Banning worship but allowing gambling is discrimination: Muslim Lawyers Association on lockdown

The long-awaited challenge against the complete nationwide ban imposed on religious gatherings continues in the high court on Tuesday where the Muslim Lawyers Association made its submissions.
The long-awaited challenge against the complete nationwide ban imposed on religious gatherings continues in the high court on Tuesday where the Muslim Lawyers Association made its submissions.
Image: 123RF/Goran Bogicevic

Discrimination was manifestly clear in lockdown regulations which banned faith-based meetings while other gatherings in places such as casinos, gyms and museums were permitted.

This was the submission made by the Muslim Lawyers Association in the South Gauteng High Court on Tuesday in a case challenging regulations by the department of co-operative governance and traditional affairs (Cogta) which prohibited faith-based gatherings during certain levels of lockdown in SA.

The organisation is one of four seeking an order declaring that regulations which eliminated the right to gather and worship, while other sectors of the country were free to go about their business, were unconstitutional and unlawful.

They also seek to set aside regulations made by the Cogta minister in December 2020 and January 2021, which banned all religious gatherings during those periods of lockdown.

Feroze Boda SC, for the association, said there could be little debate that the regulations infringed on the right to religion and the right to equality.

Boda said this was because these core rights gave human beings identity and allowed them to express that identity.

Boda gave an example of a mosque situated near the Gold Reef City casino in Ormonde,  southern Johannesburg.

“To tell a religious person, who can see cars parked at the casino, that you cannot enter your mosque to pray, but another person who wants to gamble can go into the casino to gamble just because that person is helping somebody to earn an income, is elevating pecuniary interest over dignity.”

He said that could never be a rational explanation for the differentiation between religious interests and interests relating to money.

Regulations on gatherings at casinos and other venues provided that they were limited to 50 or less at indoor venues.

The regulations stated that if the venue was too small to hold the prescribed number of people observing a distance of at least 1.5m from each other, then no more than 50% of venue could be used, Boda said.

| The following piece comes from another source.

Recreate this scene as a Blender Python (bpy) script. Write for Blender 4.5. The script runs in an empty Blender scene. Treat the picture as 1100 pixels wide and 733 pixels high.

“Why on earth would this similar accommodation given to casinos, cinemas, theatres, museums and all of the other gatherings which are permitted not be courteously extended to the religious community?”

He said the association was not asking for mass gatherings. “That is where the discrimination manifests clearly. Casinos can use their buildings. We cannot use our premises.”

The hearing continues before judge Bashier Vally.